## [INFORMATION SHOWN]
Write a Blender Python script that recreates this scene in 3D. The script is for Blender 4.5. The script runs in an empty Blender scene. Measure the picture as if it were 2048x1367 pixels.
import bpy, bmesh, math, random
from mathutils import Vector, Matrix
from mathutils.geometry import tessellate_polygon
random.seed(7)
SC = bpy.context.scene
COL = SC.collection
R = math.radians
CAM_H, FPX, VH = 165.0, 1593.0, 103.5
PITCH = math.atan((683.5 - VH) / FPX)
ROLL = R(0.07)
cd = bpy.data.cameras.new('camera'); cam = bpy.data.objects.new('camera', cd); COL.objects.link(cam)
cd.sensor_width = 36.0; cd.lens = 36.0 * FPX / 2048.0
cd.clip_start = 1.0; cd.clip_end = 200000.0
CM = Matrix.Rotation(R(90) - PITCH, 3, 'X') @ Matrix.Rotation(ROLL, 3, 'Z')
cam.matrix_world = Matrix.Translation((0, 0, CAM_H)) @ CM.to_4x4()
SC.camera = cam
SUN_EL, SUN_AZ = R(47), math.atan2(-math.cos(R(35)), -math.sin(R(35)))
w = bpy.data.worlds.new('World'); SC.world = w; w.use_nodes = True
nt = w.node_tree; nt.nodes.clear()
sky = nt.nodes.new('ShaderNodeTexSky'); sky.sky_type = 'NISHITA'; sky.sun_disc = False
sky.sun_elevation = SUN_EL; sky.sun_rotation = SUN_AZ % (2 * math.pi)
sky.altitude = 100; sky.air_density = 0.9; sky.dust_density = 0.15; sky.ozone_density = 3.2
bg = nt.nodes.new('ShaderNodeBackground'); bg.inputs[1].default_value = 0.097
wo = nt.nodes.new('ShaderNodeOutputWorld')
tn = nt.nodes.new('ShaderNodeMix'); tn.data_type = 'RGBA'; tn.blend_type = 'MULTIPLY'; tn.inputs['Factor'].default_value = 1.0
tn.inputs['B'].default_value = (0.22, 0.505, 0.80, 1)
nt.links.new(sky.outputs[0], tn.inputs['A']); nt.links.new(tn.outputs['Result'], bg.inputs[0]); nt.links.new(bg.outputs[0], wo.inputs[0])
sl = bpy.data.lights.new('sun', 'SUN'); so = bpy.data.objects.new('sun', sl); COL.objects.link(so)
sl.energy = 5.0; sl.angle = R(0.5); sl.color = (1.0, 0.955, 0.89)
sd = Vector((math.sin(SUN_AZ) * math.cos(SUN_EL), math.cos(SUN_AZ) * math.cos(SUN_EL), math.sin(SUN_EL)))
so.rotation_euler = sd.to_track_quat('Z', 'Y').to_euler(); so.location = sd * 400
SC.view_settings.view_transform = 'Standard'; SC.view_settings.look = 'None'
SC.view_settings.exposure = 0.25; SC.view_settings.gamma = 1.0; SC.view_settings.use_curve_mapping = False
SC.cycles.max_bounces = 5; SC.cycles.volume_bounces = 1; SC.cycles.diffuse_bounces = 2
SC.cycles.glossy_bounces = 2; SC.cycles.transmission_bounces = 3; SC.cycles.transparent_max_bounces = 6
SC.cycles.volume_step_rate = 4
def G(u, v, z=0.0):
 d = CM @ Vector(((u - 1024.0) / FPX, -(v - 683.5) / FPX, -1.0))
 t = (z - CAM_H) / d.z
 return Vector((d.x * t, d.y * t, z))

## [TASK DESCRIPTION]
For the data above, state only how many lines include the word "scene".

## [EXERCISE ANSWER]
2